Our afflictions are preparing for us an “eternal glory that far outweighs them all”. The glory in the age to come is the glory that God achieves through gospel preaching. As people hear the gospel it brings life, thanksgiving, and glory to God. Glory is what fortifies Paul’s motivation to embrace hardship in life and ministry. It is the glory of seeing people come to life as he preaches Jesus Christ as Lord.
Before John Paton set sail for Vanuatu in 1858 an elderly Christian man warned him: “You will be eaten by Cannibals”. Some missionaries already had been. But Paton replied:
Mr Dickson, you are advanced in years now, and your own prospect is soon to be laid in the grave, there to be eaten by worms. I confess to you, that if I can live and die serving and honouring the Lord Jesus, it will make no difference to me whether I am eaten by Cannibals or by worms; and in the Great Day my resurrection body will arise as fair as yours in the likeness of our risen Redeemer.[3]
Why would you embrace hardship in life and ministry? The eternal weight of glory.

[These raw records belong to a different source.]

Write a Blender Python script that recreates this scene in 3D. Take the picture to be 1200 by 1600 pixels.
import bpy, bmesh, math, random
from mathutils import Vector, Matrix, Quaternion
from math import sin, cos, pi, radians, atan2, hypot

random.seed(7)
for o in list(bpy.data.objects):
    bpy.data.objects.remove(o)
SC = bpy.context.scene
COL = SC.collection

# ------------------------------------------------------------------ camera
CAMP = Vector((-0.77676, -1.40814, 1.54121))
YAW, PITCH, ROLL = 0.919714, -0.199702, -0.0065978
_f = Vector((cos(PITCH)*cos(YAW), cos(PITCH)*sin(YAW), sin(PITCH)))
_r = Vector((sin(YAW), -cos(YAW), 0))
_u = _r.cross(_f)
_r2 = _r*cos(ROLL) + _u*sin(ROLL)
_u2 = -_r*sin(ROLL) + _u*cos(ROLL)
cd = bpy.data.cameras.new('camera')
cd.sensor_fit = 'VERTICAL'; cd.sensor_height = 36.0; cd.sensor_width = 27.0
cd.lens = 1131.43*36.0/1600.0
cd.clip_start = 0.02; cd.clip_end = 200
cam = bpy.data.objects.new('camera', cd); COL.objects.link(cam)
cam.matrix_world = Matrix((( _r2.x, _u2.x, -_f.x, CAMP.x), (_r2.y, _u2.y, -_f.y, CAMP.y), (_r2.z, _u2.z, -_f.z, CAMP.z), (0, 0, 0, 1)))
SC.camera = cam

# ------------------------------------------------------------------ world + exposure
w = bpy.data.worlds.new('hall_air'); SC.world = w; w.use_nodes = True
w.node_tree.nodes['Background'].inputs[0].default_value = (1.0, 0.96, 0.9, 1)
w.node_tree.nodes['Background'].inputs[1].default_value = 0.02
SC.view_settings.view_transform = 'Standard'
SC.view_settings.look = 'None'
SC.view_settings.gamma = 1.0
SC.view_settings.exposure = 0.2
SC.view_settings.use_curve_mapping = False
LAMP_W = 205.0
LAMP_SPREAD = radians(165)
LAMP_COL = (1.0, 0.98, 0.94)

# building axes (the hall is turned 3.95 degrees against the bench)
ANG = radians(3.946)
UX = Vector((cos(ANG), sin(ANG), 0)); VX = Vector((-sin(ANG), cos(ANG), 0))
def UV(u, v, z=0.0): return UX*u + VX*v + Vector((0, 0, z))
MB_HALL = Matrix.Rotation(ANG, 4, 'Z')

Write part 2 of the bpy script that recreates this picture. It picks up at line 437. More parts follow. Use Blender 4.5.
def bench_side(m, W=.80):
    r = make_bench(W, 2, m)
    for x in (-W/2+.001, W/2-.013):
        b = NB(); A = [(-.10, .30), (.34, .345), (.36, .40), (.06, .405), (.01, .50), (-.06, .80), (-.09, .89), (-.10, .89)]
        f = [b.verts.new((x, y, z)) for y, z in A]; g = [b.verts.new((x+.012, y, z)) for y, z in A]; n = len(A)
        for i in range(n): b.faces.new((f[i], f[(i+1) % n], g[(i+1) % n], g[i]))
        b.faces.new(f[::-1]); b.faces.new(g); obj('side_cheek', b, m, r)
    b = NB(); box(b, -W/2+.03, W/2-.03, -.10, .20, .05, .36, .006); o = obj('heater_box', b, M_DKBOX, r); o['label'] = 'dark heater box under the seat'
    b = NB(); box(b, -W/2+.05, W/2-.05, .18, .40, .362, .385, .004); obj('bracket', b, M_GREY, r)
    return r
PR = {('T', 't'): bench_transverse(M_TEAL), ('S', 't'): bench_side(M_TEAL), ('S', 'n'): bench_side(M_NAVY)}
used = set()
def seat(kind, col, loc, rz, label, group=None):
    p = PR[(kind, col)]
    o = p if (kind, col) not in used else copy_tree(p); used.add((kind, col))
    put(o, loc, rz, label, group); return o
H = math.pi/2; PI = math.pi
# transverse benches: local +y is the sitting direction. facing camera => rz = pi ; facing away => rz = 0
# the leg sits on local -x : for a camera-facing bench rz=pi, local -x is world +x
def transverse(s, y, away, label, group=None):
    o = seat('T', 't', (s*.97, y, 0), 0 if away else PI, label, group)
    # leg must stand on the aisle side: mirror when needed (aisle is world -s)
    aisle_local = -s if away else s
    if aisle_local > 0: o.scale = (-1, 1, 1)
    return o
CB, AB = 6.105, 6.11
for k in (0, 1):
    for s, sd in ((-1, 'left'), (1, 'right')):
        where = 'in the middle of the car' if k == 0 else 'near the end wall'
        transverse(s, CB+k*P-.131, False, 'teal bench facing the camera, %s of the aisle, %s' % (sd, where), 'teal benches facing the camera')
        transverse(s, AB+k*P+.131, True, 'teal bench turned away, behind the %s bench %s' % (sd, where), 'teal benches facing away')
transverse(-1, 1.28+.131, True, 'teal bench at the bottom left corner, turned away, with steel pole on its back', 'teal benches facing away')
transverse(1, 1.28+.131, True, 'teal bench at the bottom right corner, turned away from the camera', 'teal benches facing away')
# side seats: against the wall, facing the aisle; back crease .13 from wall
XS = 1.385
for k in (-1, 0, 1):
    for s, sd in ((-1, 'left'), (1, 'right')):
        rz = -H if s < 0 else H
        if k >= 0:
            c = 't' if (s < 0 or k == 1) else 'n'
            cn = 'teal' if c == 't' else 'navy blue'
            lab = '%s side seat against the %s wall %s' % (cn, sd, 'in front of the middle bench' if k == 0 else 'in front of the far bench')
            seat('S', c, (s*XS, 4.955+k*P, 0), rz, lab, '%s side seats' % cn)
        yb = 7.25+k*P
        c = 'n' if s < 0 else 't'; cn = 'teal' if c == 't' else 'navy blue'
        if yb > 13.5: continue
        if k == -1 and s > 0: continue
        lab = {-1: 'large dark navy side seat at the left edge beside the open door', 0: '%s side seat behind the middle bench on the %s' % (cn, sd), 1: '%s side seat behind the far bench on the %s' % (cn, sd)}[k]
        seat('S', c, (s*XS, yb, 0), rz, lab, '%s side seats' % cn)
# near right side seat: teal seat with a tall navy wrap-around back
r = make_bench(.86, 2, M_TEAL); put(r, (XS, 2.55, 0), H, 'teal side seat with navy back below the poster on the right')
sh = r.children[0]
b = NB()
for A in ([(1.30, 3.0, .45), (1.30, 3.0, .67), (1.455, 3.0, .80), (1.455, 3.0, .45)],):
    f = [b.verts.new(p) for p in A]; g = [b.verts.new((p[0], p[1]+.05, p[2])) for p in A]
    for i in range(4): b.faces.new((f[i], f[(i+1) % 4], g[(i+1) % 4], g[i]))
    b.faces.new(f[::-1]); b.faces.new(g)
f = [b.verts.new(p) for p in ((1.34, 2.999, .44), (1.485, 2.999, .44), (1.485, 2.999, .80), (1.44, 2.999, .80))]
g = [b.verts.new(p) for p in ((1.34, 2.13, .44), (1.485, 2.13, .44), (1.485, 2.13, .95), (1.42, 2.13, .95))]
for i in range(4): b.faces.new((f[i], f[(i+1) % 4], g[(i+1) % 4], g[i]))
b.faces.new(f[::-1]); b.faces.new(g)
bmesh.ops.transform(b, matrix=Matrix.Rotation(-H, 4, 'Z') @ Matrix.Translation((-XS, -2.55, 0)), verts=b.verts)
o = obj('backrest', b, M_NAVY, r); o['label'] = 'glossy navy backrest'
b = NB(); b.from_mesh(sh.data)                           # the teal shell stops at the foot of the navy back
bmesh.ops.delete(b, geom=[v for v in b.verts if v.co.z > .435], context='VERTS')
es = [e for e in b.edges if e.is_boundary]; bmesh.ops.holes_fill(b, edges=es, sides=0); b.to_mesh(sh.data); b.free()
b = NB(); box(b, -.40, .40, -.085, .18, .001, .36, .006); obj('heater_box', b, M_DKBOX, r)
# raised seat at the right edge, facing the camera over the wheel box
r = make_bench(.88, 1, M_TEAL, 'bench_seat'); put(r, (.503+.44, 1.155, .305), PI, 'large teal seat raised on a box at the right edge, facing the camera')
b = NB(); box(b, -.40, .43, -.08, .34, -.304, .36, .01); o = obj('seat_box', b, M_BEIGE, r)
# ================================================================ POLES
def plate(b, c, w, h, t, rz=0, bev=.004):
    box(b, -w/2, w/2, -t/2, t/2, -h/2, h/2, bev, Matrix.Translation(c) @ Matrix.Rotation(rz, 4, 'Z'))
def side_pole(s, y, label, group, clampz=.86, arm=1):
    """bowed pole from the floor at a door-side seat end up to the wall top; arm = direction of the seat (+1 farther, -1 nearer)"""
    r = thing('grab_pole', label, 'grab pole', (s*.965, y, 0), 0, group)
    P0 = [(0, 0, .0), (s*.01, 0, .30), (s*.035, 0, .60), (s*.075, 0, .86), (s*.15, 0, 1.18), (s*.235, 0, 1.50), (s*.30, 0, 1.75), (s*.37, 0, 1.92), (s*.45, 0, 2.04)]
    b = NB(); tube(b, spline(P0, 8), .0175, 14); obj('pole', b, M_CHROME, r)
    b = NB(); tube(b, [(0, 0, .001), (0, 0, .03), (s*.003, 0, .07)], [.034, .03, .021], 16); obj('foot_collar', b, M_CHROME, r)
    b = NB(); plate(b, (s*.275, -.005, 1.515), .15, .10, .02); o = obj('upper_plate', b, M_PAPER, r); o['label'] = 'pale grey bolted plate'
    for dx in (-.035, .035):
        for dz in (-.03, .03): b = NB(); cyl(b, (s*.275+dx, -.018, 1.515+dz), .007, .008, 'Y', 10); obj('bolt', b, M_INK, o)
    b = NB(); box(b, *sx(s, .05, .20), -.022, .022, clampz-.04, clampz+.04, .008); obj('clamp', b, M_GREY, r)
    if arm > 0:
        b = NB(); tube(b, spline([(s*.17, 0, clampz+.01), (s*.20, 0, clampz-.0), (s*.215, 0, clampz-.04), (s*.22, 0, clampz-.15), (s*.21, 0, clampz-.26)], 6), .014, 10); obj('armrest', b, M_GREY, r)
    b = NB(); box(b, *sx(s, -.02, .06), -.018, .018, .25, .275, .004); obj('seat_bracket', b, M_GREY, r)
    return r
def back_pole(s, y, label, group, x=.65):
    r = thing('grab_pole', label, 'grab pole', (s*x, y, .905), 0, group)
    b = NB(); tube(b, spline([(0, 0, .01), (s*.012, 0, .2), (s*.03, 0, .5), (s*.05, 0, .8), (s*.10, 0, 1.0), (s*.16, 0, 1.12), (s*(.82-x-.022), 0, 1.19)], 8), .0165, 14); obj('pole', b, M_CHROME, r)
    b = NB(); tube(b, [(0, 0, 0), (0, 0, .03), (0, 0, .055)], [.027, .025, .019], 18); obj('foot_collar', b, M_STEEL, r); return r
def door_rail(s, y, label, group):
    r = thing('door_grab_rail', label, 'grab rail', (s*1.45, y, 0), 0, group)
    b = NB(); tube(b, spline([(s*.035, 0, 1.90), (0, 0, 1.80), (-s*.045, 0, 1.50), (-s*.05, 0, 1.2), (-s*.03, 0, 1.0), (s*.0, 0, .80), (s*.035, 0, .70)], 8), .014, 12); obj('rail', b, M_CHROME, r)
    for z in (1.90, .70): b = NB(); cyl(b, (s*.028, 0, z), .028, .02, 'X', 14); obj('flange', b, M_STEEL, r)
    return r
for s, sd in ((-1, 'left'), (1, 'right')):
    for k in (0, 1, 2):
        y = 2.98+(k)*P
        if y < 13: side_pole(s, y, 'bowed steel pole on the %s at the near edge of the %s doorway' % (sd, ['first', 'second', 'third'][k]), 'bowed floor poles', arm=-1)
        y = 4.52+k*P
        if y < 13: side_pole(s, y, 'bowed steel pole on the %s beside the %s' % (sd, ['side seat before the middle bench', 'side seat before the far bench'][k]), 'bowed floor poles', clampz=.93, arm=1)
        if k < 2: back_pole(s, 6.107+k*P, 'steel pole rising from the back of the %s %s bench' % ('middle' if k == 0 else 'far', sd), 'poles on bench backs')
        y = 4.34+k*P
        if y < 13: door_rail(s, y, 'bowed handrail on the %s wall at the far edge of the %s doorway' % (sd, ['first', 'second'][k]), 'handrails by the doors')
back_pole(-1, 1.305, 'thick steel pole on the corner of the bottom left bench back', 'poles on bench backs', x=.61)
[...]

Karen Watson was an American missionary whose heart broke for the suffering of the Iraqi people. So she resigned from her job, sold her house and car, gave away most of her belongings, and went into the middle of the war to minister to them. Knowing the risk, she wrote a letter to be left with her pastor and only to be opened if she did not return. In 2004 Karen was killed by a terrorist attack. The two-page handwritten letter began, “If something happens and I do not return, there are no regrets, for I am with Jesus.” She went on to say, “My call is to obedience, suffering is expected, his glory is my reward.” Karen repeated and underlined twice: “His glory is my reward.”
An earlier version of this material was presented for Moore Theological College’s Centre for Global Mission’s (CGM) Embracing Hard Ministry conference.
[1] John Piper, 21 Servants of Sovereign Joy: Faithful, Flawed, and Fruitful, Crossway, 2018, p. 533.
[2] John Stott, The Cross of Christ, IVP, 1986, p. 322.
[3] Piper, 21 Servants of Sovereign Joy, Crossway, 2018, p . 535.